Denial is a river in Delaware
One thing you can say about the late Jimmy Carter is that whatever his faults the seemed to have a genuine humility and sense of perspective that is unusual for anyone crazy enough to seriously pursue the American presidency. His very real virtues notwithstanding, Joe Biden has the self-regard more common to the type:
Biden and some of his aides still believe he should have stayed in the race, despite the rocky debate performance and low poll numbers that prompted Democrats to pressure him to drop out. Biden and these aides have told people in recent days that he could have defeated Trump, according to people familiar with their comments, who spoke on the condition of anonymity to describe private conversations. Aides say the president has been careful not to place blame on Harris or her campaign.

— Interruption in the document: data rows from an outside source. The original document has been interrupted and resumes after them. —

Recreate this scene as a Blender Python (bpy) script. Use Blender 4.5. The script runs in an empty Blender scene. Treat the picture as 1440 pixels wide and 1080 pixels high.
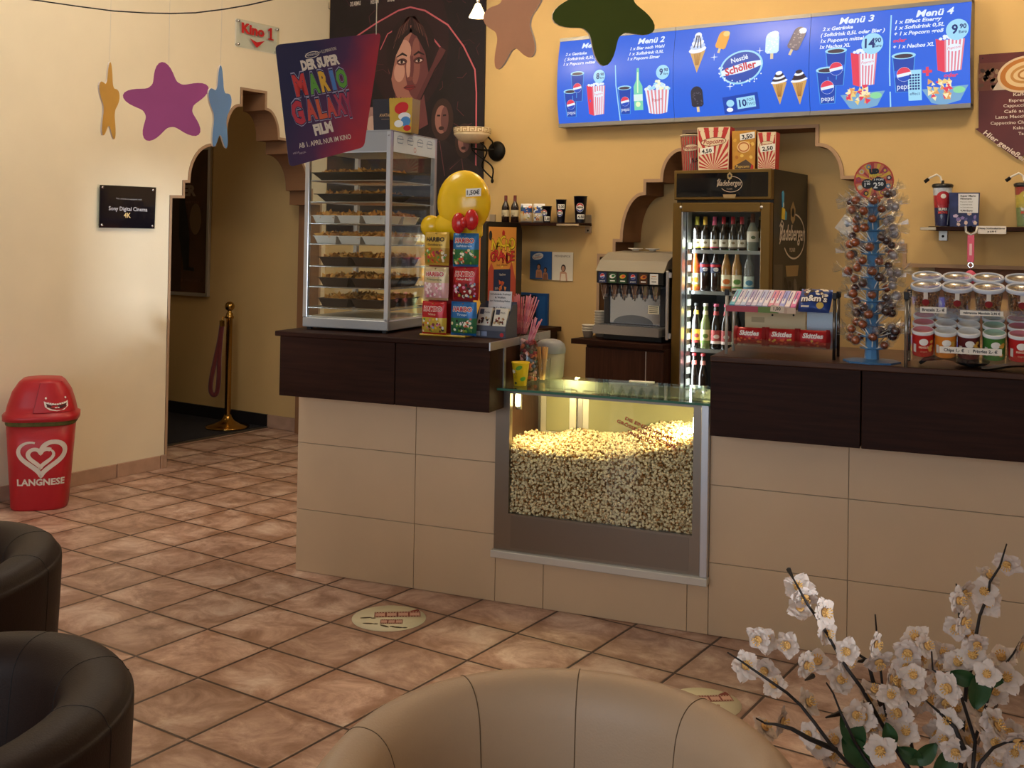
import bpy, math, random
import numpy as np
from mathutils import Vector, Matrix

random.seed(7)
sc = bpy.context.scene
COL = sc.collection
PI = math.pi

# ---------------------------------------------------------------- camera
FPX, PX, PY, CH = 1528.125, 720.0, 314.418, 1.52384
RGT = Vector((0.8372348, 0.5465865, 0.0167649))
DWN = Vector((0.0067866, 0.0202695, -0.9997715))
FWD = Vector((-0.5468014, 0.8371573, 0.0132608))
CAM = Vector((0, 0, CH))
cd = bpy.data.cameras.new('camera')
cd.sensor_width = 36
cd.lens = FPX / 1440 * 36
cd.shift_y = -(540 - PY) / 1440          # the photograph is upright-corrected: a lens shift
cd.clip_start = 0.05
cam = bpy.data.objects.new('camera', cd)
COL.objects.link(cam)
u_, b_ = -DWN, -FWD
cam.matrix_world = Matrix(((RGT.x, u_.x, b_.x, CAM.x), (RGT.y, u_.y, b_.y, CAM.y), (RGT.z, u_.z, b_.z, CAM.z), (0, 0, 0, 1)))
sc.camera = cam

# ---------------------------------------------------------------- world, exposure, lights
sc.view_settings.view_transform = 'Standard'
sc.view_settings.look = 'None'
sc.view_settings.exposure = 0.08
sc.view_settings.gamma = 1.0
sc.view_settings.use_curve_mapping = False
sc.cycles.transparent_max_bounces = 32
sc.cycles.use_denoising = True
w = bpy.data.worlds.new('sky')
sc.world = w
w.use_nodes = True
w.node_tree.nodes['Background'].inputs[0].default_value = (0.75, 0.85, 1.0, 1)
w.node_tree.nodes['Background'].inputs[1].default_value = 0.6


def add_light(name, kind, loc, energy, color, size=0.1, size_y=None, target=None, spread=None):
    l = bpy.data.lights.new(name, kind)
    l.energy = energy
    l.color = color
    if kind == 'AREA':
        l.shape = 'RECTANGLE'
        l.size = size
        l.size_y = size_y or size
        if spread:
            l.spread = spread
    else:
        l.shadow_soft_size = size
    o = bpy.data.objects.new(name, l)
    COL.objects.link(o)
    o.location = loc
    if target is not None:
        o.rotation_euler = (Vector(target) - Vector(loc)).to_track_quat('-Z', 'Y').to_euler()
    return o


DAY = (0.80, 0.90, 1.0)
WARM = (1.0, 0.78, 0.50)
# daylight through the glazed front of the foyer, behind the camera
add_light('daylight_front', 'AREA', (-1.2, -3.3, 1.9), 95, DAY, 4.5, 1.9, (-1.8, 4.0, 1.2))
# low daylight; an added slit shapes the soft bright patch on the left wall
add_light('daylight_side', 'AREA', (6.0, -2.0, 0.965), 900, DAY, 0.12, 0.12, (-5.7, 4.6, 1.9))
# warm ceiling lamps, then two unseen lamps added for brightness
add_light('ceiling_lamp_bar', 'POINT', (-2.6, 4.9, 3.45), 43, WARM, 0.12)
add_light('ceiling_lamp_right', 'POINT', (-0.6, 5.0, 3.45), 40, WARM, 0.12)
add_light('ceiling_lamp_foyer', 'POINT', (-4.0, 2.9, 3.45), 38, (1.0, 0.90, 0.75), 0.35)
add_light('left_wall_fill', 'POINT', (-4.2, 3.7, 3.5), 17, (1.0, 0.92, 0.80), 0.35)  # unseen lamp added to brighten the upper left wall
add_light('passage_fill', 'POINT', (-7.3, 4.2, 2.5), 4, WARM, 0.1)  # unseen weak lamp added to lift the passage


# ---------------------------------------------------------------- pixel <-> place
def ray(x, y):
    return RGT * ((x - PX) / FPX) + DWN * ((y - PY) / FPX) + FWD


def on(x, y, p, n):
    d = ray(x, y)
    n = Vector(n)
    return CAM + d * ((Vector(p) - CAM).dot(n) / d.dot(n))


def ony(x, y, Y=6.16): return on(x, y, (0, Y, 0), (0, 1, 0))
def onx(x, y, X=-5.72): return on(x, y, (X, 0, 0), (1, 0, 0))
def onz(x, y, Z=0.0): return on(x, y, (0, 0, Z), (0, 0, 1))
def ond(x, y, d): return CAM + ray(x, y) * d       # d metres along the view axis


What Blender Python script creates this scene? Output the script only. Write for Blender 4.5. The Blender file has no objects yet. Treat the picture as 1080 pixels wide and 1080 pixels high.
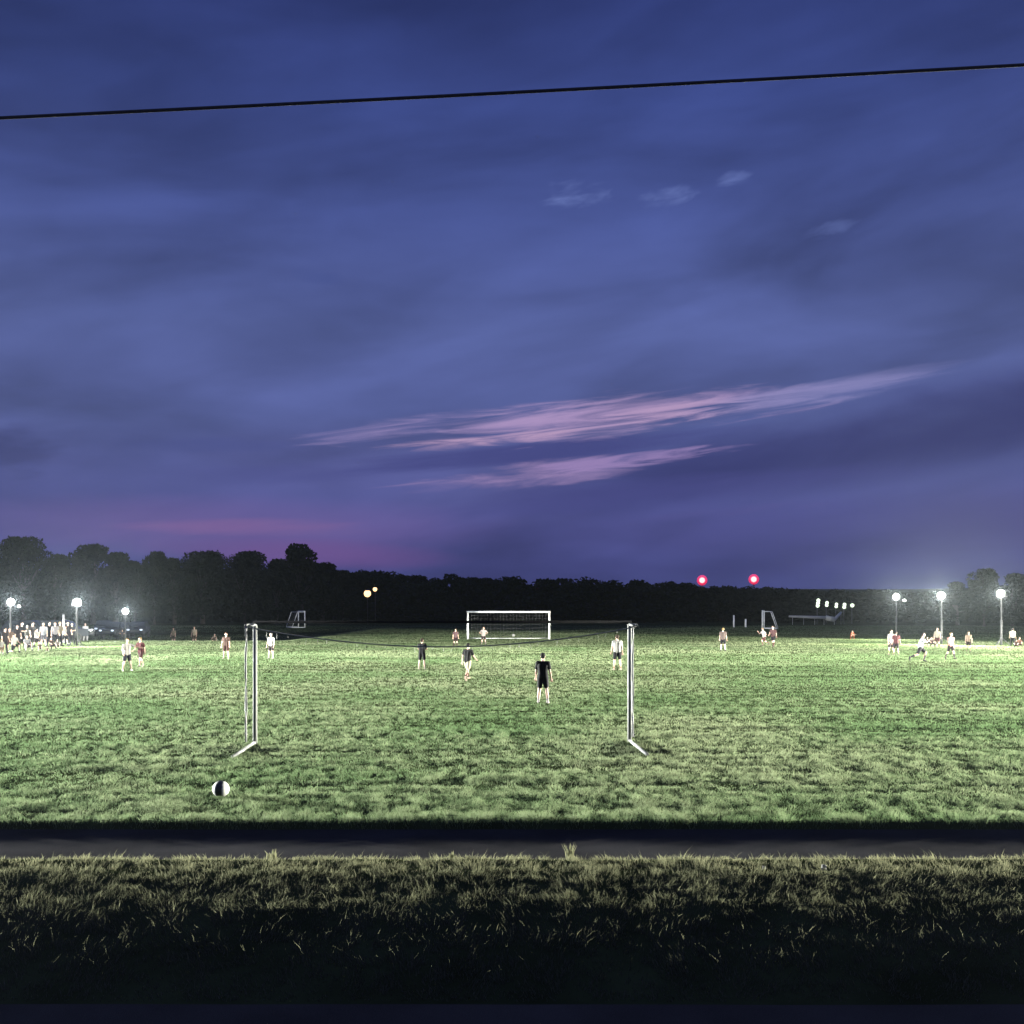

Look, despite the stories people tried to tell themselves after the debate dispositively showed that Biden made a very serious error by running again, 1)the 2024 polls were accurate within a typical range of error, and 2)to the extent they were off they underestimated Trump’s disproportionately-dependent-on-sporadic-and-first-time-voters support (just much more modestly than 2020 or 2016.) Combined with Biden’s inability to run a normal presidential campaign, the question is not whether Biden would have won, but whether he would have been able to win New Jersey and Virginia. Biden staying on would have meant Trump winning a majority of the popular vote and (most importantly) Republicans probably would have won every Senate Battleground and gotten a more substantial House majority as well. It’s dismaying that Biden and his inner circle are still deluded about that.
He is, on the other hand, right about this:
In private, Biden has also said he should have picked someone other than Merrick Garland as attorney general, complaining about the Justice Department’s slowness under Garland in prosecuting Trump, and its aggressiveness in prosecuting Biden’s son Hunter, according to people familiar with his comments.
During the 2020 presidential transition, Biden’s attorney general selection pitted some of hisclosest aides against each other. Former senator Ted Kaufman (D-Delaware) and Mark Gitenstein, both longtime friends of Biden, advocated for the president naming then-Sen. Doug Jones (D-Alabama) as attorney general, arguing that as a politician he would be better able to navigate the bitterly partisan moment.
But Ron Klain, Biden’s incoming chief of staff, pushed for Garland. He stressed that Garland — a federal judge with a sterling reputation for independence and fairness — would show Americans that Biden was rebuilding a department badly shaken by Trump’s political attacks.
Biden was persuaded, and some Democrats believe the decision had devastating results. Had the Justice Department moved faster to prosecute Trump for allegedly seeking to overturn the 2020 election and mishandling classified documents, they say, the former president might have faced a politically damaging trial before the election. (Others blame the Supreme Court and a Trump-appointed judge in Florida for repeatedly siding with the former president and delaying the cases; the Justice Department declined to comment.)
I know some progressive analysts have divided the administration into a good part (the Klain era) and a less good part (the Zients era.) This shows that the truth is almost certainly more complicated, and the differences after the 2022 midterms more about Dems losing the House and Biden’s declining energy as opposed to the shift in chief of staff. And ultimately you can’t blame Klain — Biden was also getting some good advice from trusted figures about the AG pick and just picked the wrong one. And while the final qualification about how various Republican judges were going to be a formidable barrier to federal prosecutions are true, Garland also made it a lot easier for them, which Biden at least now recognizes.